RALEIGH – While doing some research for my remarks tonight at the John Locke Foundation’s 19th anniversary celebration, I ran across a wonderful statement from the nation’s 21st president, Chester A. Arthur.

Arthur has always been one of my faves. Admittedly, my criteria for presidential greatness is a bit different from those employed by the predominantly Left-leaning journalists and historians who make up the familiar lists. I don’t reward presidents for presiding over wars, disasters, and economic recessions. I don’t rate them higher if they are more “active” at growing the size and power of the federal government. I don’t care if they were trendsetters or had interesting First Ladies or sought to bestride the Earth like a Colossus.

In my rating system, American presidents have been great to the extent that they protected the country’s security and interests, defended the principles of constitutional government, and advanced the cause of human freedom.

So the likes of Woodrow Wilson are right out. Few individuals have done more damage to traditional American liberties and the constitutional order. Plus, he lied a lot.

Chester A. Arthur deserves more popular acclaim for several reasons. First and foremost, he fought for competence and against rank political patronage in government offices. Added to the ticket of James Garfield in 1880, he was assumed to be the slavish creature of a New York political machine. But when Garfield’s assassination in 1881 elevated him to the presidency, Arthur bucked the political bosses and later signed the Civil Service Reform Act into law, protecting federal employees from partisan political pressure.

Second, Arthur bucked the Republican Party establishment by seeking to lower the federal tariff, which he viewed as unnecessary and counterproductive in developing the nation’s economy. The president didn’t get all of what he wanted in the resulting congressional compromise, but Arthur did help foster a more economically enlightened faction within the then-protectionist GOP.

Third, Arthur preferred to be called “Chet.” Gotta like that.

Finally, President Arthur was one of those rare federal officials who actually believed that the Constitution imposed binding constraints on the exercise of federal power. In 1882, he vetoed a bill that funded a large number of transportation and infrastructure projects across the country. His reasoning is well worth reading in the current political context. An excerpt:

My principal objection to the bill is that it contains appropriations for purposes not for the common defense or general welfare, and which do not promote commerce among the states. These provisions, on the contrary, are entirely for the benefit of the particular localities in which it is proposed to make the improvements. I regard such appropriation of the public money as beyond the powers given by the Constitution to Congress and the President.

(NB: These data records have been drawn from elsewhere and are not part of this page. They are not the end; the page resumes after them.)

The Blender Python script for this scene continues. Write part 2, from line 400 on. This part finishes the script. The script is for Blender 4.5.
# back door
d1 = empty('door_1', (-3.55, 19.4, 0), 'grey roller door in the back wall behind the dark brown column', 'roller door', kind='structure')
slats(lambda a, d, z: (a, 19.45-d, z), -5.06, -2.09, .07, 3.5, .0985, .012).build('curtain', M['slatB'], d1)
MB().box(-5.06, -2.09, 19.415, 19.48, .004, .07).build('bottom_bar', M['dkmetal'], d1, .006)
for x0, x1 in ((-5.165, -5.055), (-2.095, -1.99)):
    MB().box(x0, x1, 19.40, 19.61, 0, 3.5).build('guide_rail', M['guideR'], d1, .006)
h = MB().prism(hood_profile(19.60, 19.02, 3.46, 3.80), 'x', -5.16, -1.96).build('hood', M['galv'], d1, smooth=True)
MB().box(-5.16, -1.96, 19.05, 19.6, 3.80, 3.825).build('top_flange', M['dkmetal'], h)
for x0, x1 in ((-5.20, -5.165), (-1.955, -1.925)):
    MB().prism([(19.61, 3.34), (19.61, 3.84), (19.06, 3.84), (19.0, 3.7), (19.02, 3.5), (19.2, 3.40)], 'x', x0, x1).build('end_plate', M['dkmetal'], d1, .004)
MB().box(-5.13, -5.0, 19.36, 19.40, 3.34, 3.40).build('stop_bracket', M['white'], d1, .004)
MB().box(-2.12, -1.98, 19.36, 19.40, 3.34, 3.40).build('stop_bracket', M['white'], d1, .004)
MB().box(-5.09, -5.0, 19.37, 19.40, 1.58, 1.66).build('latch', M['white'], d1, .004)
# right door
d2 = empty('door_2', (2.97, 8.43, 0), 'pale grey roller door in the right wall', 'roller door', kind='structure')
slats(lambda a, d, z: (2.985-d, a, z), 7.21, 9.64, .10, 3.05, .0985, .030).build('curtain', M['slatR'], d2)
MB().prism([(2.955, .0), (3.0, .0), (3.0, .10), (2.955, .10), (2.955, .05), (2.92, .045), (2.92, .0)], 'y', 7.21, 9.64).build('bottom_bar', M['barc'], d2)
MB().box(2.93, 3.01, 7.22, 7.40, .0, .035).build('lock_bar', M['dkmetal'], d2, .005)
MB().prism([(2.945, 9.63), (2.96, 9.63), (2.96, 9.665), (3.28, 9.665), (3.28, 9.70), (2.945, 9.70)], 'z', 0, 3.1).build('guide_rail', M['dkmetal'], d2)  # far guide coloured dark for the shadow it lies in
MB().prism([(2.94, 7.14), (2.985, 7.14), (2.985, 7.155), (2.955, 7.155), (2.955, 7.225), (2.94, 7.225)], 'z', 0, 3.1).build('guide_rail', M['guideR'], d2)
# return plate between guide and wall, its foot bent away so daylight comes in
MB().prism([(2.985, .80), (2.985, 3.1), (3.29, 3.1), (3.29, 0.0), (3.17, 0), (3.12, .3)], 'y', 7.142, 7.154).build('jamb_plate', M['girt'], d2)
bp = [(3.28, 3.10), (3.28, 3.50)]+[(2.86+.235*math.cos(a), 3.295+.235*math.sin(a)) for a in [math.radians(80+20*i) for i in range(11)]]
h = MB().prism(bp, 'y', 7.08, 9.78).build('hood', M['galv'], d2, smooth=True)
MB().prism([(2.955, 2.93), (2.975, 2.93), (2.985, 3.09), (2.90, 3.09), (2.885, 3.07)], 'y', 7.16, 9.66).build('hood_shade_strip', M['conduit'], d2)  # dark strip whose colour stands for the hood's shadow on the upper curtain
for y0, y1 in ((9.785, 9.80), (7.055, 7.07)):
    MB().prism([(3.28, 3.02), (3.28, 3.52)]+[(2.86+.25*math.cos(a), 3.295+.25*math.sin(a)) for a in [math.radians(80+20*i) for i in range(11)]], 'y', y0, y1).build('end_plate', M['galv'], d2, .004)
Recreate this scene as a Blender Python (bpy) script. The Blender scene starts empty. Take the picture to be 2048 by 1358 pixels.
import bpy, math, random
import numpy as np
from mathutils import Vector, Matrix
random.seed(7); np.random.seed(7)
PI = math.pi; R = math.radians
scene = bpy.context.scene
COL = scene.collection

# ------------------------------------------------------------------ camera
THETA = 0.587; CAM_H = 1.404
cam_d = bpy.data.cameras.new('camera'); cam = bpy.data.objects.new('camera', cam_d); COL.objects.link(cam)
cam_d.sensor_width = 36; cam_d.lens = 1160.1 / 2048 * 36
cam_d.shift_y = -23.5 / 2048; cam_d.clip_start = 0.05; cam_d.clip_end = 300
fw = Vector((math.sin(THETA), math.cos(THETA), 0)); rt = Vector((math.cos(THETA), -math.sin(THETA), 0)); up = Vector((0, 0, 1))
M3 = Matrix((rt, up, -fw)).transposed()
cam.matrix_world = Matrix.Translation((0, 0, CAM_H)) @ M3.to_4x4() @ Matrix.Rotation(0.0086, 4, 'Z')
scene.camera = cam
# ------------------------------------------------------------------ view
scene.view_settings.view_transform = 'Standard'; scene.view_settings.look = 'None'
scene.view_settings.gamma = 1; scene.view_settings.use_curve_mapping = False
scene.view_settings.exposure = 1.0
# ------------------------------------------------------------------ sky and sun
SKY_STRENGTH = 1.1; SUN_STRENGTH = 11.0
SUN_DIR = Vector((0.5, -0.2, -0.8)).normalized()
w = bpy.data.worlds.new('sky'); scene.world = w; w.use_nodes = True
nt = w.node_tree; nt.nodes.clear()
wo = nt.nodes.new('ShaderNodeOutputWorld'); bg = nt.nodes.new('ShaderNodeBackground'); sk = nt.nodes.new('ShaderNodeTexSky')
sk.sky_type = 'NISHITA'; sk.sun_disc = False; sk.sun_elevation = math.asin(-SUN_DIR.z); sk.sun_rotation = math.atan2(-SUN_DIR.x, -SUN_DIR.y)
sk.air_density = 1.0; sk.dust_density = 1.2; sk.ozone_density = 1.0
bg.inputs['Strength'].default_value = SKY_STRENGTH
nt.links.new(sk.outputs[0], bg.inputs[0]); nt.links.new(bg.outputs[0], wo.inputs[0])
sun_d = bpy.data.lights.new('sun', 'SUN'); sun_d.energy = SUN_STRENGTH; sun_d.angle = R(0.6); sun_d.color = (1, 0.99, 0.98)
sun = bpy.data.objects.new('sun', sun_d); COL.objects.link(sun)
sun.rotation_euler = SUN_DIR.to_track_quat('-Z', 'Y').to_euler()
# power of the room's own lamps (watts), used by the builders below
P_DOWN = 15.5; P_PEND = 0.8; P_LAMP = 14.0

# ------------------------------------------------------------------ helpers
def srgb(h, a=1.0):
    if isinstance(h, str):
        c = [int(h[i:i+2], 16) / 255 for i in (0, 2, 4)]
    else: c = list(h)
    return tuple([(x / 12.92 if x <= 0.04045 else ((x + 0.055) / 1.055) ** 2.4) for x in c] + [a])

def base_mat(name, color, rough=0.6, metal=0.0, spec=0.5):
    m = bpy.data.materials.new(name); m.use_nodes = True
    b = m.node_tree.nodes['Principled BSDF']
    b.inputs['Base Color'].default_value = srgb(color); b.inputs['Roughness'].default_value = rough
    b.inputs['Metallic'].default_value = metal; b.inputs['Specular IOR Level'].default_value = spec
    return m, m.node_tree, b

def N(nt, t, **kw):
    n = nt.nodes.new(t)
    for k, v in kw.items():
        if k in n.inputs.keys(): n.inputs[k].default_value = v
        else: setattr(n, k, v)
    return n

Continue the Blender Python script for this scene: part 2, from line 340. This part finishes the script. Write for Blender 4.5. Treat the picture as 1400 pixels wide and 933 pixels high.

I feel the more bound to withhold my signature from the bill because of the peculiar evils which manifestly result from this infraction of the Constitution. Appropriations of this nature, to be devoted purely to local objects, tend to an increase in number and in amount. As the citizens of one state find that money, to raise which they in common with the whole country are taxed, is to be expended for local improvements in another state, they demand similar benefits for themselves, and it is not unnatural that they should seek to indemnify themselves for such use of the public funds by securing appropriations for similar improvements in their own neighborhood.

Thus as the bill becomes more objectionable it secures more support. This result is invariable and necessarily follows a neglect to observe the constitutional limitations imposed upon the lawmaking power.

Would that America produced such national leaders today.